Current Affairs Military Politics

Donald Trump Questions The Geneva Conventions

Political commentators have been speculating for months that the Donald Trump campaign for the GOP’s presidential nomination would eventually, inevitably, go off the rails, and this seems to be the moment when the gold-plated train has well and truly gone tumbling. A series of flip-flop statements on abortion rights, and his apparent belief that 1) it should be made illegal, and 2) that women who avail of the procedure should be “punished” (in some undefined manner), has sent his more moderate sneaking regarders scurrying back into the media long grass. Grudging admiration for his populist political acumen is one thing, like being entranced by the destructive consequences of several sticks of dynamite in a quarry, but you wouldn’t want to see the same effect in the middle of a city. Trump seems to believe that the American people need to burn the political system to save the political system, though one strongly suspects that for all his bluster the Donald would be quite happy to follow in the footsteps of his predecessors and settle into a comfortably inept, if possibly rather kleptomaniac, presidency. The real problem is the damage he is doing to his country in the meantime, both domestically and abroad. While the people of the United States are rightly agog at his latest foot-in-mouth pandering to the extreme Christian Right, a dwindling constituency in any case, overseas it is his contempt for international law that is making the real headlines.

At a rally in Wisconsin the businessman regaled his supporters with these folksy thoughts on the Geneva Conventions and the Islamic State:

“They’re not smart. They’re just dirty players, really dirty players.

We can’t waterboard, but they can chop off heads, right? You saw that where I took some heat? We can’t waterboard, y’know…?

We can’t waterboard but they can chop off heads, they can drown people, fifty people in a cage, a big steel cage, right?

And we can’t waterboard.

I think we gotta make some change, some adjustments, because, y’know what? If we’re not gonna play… See the problem is. Y’know we have the Geneva Convention, we have all sorts of rules and regulations, our soldiers are afraid to fight. They don’t wanna go to jail because they’re killing enemy, they were too tough. So we have all sorts of… of really restrictions and regulations.

They have none. They have none.

They don’t have any regulations. The bigger the weapon they get the faster they are gonna use it. They have no regulations. So we’re not playing on an even football pitch… Not gonna be so good, not gonna be so good.

Well, we have to go back and we have to start thinking about military instead of having politicians making these decisions because we’re not gonna win this way.”

Thankfully the reaction within the United States Armed Forces has largely been one of disgust, as described by the UK’s Guardian newspaper (though note that his reported words below don’t match what he said above, which is a serious problem with press articles on his campaign):

“Retired senior military officers and human rights advocates are reacting with disgust at Republican presidential frontrunner Donald Trump’s description of the Geneva Conventions as a “problem” for the conduct of US wars.

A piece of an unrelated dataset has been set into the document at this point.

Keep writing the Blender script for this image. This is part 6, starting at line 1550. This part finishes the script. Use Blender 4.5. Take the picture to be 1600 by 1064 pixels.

At an appearance in Wisconsin on Wednesday that was obscured by his suggestion that women who choose abortion should face punishment, Donald Trump was also quoted as saying: “The problem is we have the Geneva Conventions, all sorts of rules and regulations, so the soldiers are afraid to fight.”

Trump has previously advocated killing the families of terror suspects; torture “a hell of a lot worse” than waterboarding; and widespread bombing campaigns against Islamic State, which operates in civilian-packed areas. The Geneva Conventions provide the basis for protections against war crimes, privileging the status of civilians and detainees during wartime.

Several retired officers said the comments called into question Trump’s fitness to serve as commander-in-chief, saying that service members operating in line with his predilections would be tasked with behaviour ranging from the disgraceful to the illegal.”